Output each line of the material exactly as it stands.

## BEGIN Supplied information

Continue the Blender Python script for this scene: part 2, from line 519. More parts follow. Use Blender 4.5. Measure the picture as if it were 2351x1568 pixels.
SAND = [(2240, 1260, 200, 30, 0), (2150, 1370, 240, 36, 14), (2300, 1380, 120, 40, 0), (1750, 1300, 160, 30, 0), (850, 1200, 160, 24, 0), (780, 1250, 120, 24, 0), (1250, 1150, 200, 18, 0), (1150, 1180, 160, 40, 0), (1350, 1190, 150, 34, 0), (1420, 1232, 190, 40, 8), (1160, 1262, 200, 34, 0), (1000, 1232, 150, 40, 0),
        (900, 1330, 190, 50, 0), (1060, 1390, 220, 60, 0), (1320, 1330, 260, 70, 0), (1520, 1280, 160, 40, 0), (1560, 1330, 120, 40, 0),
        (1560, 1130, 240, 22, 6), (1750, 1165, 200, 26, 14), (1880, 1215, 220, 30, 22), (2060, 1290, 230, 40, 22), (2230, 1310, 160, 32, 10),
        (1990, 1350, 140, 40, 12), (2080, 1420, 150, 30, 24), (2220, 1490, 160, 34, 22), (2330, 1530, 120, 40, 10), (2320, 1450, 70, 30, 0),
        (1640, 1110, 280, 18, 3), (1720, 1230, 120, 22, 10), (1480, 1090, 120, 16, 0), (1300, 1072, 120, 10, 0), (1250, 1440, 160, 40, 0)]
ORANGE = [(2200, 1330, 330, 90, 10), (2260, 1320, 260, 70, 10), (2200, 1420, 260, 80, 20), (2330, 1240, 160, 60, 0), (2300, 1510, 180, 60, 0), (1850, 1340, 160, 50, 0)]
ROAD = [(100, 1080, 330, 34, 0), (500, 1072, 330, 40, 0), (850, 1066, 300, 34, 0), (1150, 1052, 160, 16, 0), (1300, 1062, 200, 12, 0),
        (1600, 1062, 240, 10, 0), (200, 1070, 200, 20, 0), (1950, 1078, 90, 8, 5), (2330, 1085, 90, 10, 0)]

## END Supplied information

Expected answer ::
Continue the Blender Python script for this scene: part 2, from line 519. More parts follow. Use Blender 4.5. Measure the picture as if it were 2351x1568 pixels.
SAND = [(2240, 1260, 200, 30, 0), (2150, 1370, 240, 36, 14), (2300, 1380, 120, 40, 0), (1750, 1300, 160, 30, 0), (850, 1200, 160, 24, 0), (780, 1250, 120, 24, 0), (1250, 1150, 200, 18, 0), (1150, 1180, 160, 40, 0), (1350, 1190, 150, 34, 0), (1420, 1232, 190, 40, 8), (1160, 1262, 200, 34, 0), (1000, 1232, 150, 40, 0),
        (900, 1330, 190, 50, 0), (1060, 1390, 220, 60, 0), (1320, 1330, 260, 70, 0), (1520, 1280, 160, 40, 0), (1560, 1330, 120, 40, 0),
        (1560, 1130, 240, 22, 6), (1750, 1165, 200, 26, 14), (1880, 1215, 220, 30, 22), (2060, 1290, 230, 40, 22), (2230, 1310, 160, 32, 10),
        (1990, 1350, 140, 40, 12), (2080, 1420, 150, 30, 24), (2220, 1490, 160, 34, 22), (2330, 1530, 120, 40, 10), (2320, 1450, 70, 30, 0),
        (1640, 1110, 280, 18, 3), (1720, 1230, 120, 22, 10), (1480, 1090, 120, 16, 0), (1300, 1072, 120, 10, 0), (1250, 1440, 160, 40, 0)]
ORANGE = [(2200, 1330, 330, 90, 10), (2260, 1320, 260, 70, 10), (2200, 1420, 260, 80, 20), (2330, 1240, 160, 60, 0), (2300, 1510, 180, 60, 0), (1850, 1340, 160, 50, 0)]
ROAD = [(100, 1080, 330, 34, 0), (500, 1072, 330, 40, 0), (850, 1066, 300, 34, 0), (1150, 1052, 160, 16, 0), (1300, 1062, 200, 12, 0),
        (1600, 1062, 240, 10, 0), (200, 1070, 200, 20, 0), (1950, 1078, 90, 8, 5), (2330, 1085, 90, 10, 0)]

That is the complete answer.